Danıştay tarafından onaylanan, aralarında Tüpraş, Kardemir gibi kuruluşlarla ilgili alınmış bu yöndeki onlarca kararın, hükümetler tarafından "fiili imkansızlık" ya da "prensip kararlarıyla" uygulamaya konulmadığını anımsatarak şu değerlendirmeyi yaptı:
"Diğer bir ifadeyle, vatandaşın uymaması halinde hapis ya da para cezalarıyla karşı karşıya kalacağı yargı kararları siyasiler ve bürokratlar tarafından çiğnendi. Ancak, siyasiler dokunulmazlık zırhları, bürokratlar ise siyasilerin güvenceleriyle soruşturma ve yargı süreçlerinden kurtuldu. Deyim yerindeyse bu konudaki yargı kararları yürütme için geçerli olamadı. İdari yargının 'yerindelik yetkisi' kullanarak verdiği bu kararlar ilk olarak 1990 yılında dönemin Başbakanı Turgut Özal tarafından engellenmeye çalışıldı. Özal hükümeti Danıştay Kanunu'nda değişiklik yaparak Danıştay'ın tüzük incelemelerinde sadece 'kanuna uygunluk' denetimi yapacağı, 'yerindelik denetimi' yapamayacağı hükmünü getirdi. Fakat bu düzenleme Anayasa Mahkemesi'ne takıldı. Anayasa Mahkemesi'nin verdiği bu karar sonraki yıllarda bu yönde yasal düzenleme yapılmasının önüne geçmiş oldu. Ta ki, Türk Telekom, Petrol Ofisi, Tüpraş gibi dev özelleştirmeleri gerçekleştiren AKP iktidarına kadar bu konuda yeni bir girişim olmadı. AKP hükümeti, elde kalan enerji, kamu bankaları, milli piyango idaresi devasa ihalelerde olası 'yargı engellerini' ortadan kaldırmak için Özal'ın 1990 yılında yasal düzenlemeyle yapamadığını, Anayasa değişikliğiyle yapmak üzere kolları sıvadı."

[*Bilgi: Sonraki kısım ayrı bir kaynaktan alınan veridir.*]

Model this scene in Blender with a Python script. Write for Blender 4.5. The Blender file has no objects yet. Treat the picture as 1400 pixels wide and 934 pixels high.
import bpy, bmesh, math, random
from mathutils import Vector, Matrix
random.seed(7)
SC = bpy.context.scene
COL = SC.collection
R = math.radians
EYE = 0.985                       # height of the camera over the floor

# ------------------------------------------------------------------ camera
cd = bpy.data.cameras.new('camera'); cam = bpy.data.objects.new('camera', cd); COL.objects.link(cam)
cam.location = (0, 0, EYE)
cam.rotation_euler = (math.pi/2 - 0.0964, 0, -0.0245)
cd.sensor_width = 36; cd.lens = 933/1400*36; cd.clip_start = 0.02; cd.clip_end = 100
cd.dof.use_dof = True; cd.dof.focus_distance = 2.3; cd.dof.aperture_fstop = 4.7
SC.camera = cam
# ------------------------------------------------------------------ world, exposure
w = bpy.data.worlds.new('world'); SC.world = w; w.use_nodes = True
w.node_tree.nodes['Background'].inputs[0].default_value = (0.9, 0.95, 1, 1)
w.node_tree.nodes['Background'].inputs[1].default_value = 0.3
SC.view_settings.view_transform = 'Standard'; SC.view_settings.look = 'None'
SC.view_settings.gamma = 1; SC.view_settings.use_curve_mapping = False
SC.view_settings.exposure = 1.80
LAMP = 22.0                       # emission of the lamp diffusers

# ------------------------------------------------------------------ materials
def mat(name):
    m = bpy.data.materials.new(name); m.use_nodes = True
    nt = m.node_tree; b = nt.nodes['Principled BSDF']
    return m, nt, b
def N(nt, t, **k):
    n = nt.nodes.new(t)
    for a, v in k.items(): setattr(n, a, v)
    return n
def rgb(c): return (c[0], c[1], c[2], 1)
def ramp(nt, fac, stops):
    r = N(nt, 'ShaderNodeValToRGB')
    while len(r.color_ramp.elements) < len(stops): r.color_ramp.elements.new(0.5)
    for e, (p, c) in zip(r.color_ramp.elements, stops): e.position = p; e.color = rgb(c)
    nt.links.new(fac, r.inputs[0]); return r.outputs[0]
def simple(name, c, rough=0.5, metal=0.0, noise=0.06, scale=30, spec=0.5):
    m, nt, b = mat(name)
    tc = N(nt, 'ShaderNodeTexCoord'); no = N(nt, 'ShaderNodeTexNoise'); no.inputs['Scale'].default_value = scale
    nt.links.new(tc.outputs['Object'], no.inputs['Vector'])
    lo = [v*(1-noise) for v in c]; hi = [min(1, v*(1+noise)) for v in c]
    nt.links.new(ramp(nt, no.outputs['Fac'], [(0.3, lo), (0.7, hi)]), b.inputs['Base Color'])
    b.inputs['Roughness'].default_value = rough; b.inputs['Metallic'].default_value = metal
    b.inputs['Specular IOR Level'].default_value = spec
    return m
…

"Devletin kasasına yaklaşık 39 milyar dolar girdi"
Arıkan, Bugüne kadar özelleştirmelerden devletin kasasına yaklaşık 39 milyar dolar gelir girdiğini, buna karşılık özelleştirilen kurumlarda çalışan sayısının 50 binden 38 bine gerilediğini belirtti. 23 maddelik Anayasa Değişiklik Paketi'nin 12. maddesinin içine "Yargı yetkisi, idarî eylem ve işlemlerin hukuka uygunluğunun denetimiyle sınırlı olup, hiçbir surette yerindelik denetimi şeklinde kullanılamaz" fıkrası yerleştirildiğine dikkat çeken Arıkan, "Bu durum, hükümetin büyük gelir beklediği enerji, Milli Piyango, kamu bankaları gibi ihalelerde de süreci hızlandırmış olacak" dedi.